For Sean Miller of Mercer, who is 10, the chance to have a bike of his own was a thrill.

His severe autism makes it hard for his father, Jim, and his family and caregivers to keep him focused and occupied.

His new bike will give Sean a freedom he has not experienced before, Miller said.

And best of all, it will give this dad a chance to enjoy an activity with his son.

“I bought a bike, too, so we can ride together,” he said.

And that is exactly what Variety hopes to accomplish with its My Bike program – independence and freedom, LaVallee said.

“Our goal is to empower our kids to have the fullest, richest life they can,” he said.

Since the program’s inception in 2012, 1,200 children have received the bicycles free of charge.

The cost, $1,800 each, is paid through sponsorships from organizations, individuals and businesses.

“It is not a lot of money to change a child’s life,” LaVallee said.

But bicycles are not all that Variety provides. The group also has My Stroller and My Voice programs.

The strollers, which are special lightweight versions of the wheelchairs that are required for severely disabled children, allow the portability that makes it possible for the children to travel and to be part of family activities.

Each stroller costs $1,200.

My Voice is a communication device that allows a child who cannot speak to touch an image on a special keyboard, which is then translated into an artificial voice.

The devices allow the children to communicate to their family members something as simple as indicating whether he or she is hungry or has to go to the bathroom to sentences and phrases to express thoughts and feelings.

“You cannot imagine how much it means to these parents to be able to hear their child say, ‘I love you,’” LaVallee said.

Each device costs $1,200.

Variety works hard to get its message out.
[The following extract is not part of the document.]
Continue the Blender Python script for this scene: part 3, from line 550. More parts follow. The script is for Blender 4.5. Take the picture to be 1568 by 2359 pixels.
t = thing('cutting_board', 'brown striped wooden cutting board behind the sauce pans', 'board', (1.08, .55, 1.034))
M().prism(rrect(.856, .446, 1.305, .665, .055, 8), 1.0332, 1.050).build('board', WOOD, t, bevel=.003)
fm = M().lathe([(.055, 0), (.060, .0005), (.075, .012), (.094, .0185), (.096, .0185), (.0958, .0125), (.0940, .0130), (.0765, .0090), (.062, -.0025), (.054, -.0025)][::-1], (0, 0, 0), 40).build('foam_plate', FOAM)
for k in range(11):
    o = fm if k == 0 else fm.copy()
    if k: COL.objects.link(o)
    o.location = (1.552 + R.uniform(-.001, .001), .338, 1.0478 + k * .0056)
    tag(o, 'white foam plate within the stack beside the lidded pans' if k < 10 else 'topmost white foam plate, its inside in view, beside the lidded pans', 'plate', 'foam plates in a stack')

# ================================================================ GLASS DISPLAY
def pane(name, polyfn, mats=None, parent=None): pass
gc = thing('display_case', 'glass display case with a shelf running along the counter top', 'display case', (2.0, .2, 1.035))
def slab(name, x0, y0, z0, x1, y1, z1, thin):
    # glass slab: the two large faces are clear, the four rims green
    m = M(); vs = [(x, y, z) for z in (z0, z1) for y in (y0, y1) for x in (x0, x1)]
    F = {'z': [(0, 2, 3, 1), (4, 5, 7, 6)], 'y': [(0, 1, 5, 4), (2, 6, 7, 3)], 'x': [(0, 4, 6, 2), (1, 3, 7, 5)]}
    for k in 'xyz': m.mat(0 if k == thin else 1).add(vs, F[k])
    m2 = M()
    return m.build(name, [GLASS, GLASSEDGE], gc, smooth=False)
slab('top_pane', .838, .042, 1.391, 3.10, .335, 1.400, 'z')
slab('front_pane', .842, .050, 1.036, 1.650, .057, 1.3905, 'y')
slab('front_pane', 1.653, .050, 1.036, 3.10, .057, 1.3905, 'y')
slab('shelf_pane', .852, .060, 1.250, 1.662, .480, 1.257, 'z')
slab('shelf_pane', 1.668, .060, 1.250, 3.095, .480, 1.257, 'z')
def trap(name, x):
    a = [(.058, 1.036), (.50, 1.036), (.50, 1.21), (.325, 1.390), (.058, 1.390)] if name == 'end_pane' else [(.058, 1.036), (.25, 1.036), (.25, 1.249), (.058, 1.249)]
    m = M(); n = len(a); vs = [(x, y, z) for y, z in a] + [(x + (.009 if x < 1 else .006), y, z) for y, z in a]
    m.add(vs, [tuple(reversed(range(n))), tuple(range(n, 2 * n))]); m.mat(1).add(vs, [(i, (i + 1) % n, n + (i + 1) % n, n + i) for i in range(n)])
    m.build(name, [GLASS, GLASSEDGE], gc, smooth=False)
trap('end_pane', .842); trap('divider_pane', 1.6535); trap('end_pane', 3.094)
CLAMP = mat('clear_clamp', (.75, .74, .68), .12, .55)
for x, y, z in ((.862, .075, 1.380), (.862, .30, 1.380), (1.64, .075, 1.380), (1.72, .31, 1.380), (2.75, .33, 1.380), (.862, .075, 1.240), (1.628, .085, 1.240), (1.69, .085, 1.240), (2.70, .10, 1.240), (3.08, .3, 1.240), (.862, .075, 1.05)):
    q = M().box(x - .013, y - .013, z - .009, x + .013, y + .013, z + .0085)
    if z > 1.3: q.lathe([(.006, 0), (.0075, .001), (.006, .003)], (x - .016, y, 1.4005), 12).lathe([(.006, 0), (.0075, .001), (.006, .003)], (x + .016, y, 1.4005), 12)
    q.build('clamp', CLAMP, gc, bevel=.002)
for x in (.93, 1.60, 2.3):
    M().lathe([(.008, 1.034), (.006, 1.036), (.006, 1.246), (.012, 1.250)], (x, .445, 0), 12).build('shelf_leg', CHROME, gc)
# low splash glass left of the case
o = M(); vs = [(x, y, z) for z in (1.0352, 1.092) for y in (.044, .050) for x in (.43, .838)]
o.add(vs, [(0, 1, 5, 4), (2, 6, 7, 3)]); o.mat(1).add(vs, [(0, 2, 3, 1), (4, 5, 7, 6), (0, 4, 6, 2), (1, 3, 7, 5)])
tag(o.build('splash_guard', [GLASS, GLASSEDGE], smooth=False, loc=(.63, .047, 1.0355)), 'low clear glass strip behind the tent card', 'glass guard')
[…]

Many people don’t realize that the club, which has 40 chapters throughout the U.S., actually does this work.

“They know Variety as the club for entertainers,” LaVallee said. “They have heard of us, but they do not know what we do.”

Variety’s goal is to get as many bikes, strollers and communication devices into the hands of as many children as possible, he said.

And with the help of donations like the one the Legion offered this week, more children will get the chance.

Many people think it is difficult to get a bike – or that they will not qualify.

“People always ask me, ‘What’s the catch?’ and I always tell them, ‘There is none,’ “ LaVallee said.

The income guideline is below $97,200 for a family of four, he said.

All families have to do is fill out an application online at www.varietypittsburgh.org or call Variety’s main office at 724-933-0460. He encourages families in Mercer and surrounding counties to apply.

LaVallee said he understands that families with disabled children face many, many hidden expenses.

That’s why, he said, the organization has such liberal income requirements.

“One mother told me that the payments on her adapted van were more than her mortgage,” he said.

The program is serving 50 counties in Pennsylvania and is looking to continue to expand to reach as many children as possible, LaVallee said.

It was an easy decision for the Legion to get on board with the program – and to recommend a donation to its membership, post Commander Bob Calvin said.

“It’s our mission – veterans, our community, kids,” Calvin said. “When I told the membership what I had seen, there were no ifs, ands or buts. They said do it.”

And after watching the boys pedal their new bikes around the post, and cheering them on while wiping away a tear or two, the veterans and auxiliary members said the donation was repaid many times over by the expressions on the faces of the riders.

“Anything for the kids,” Calvin said.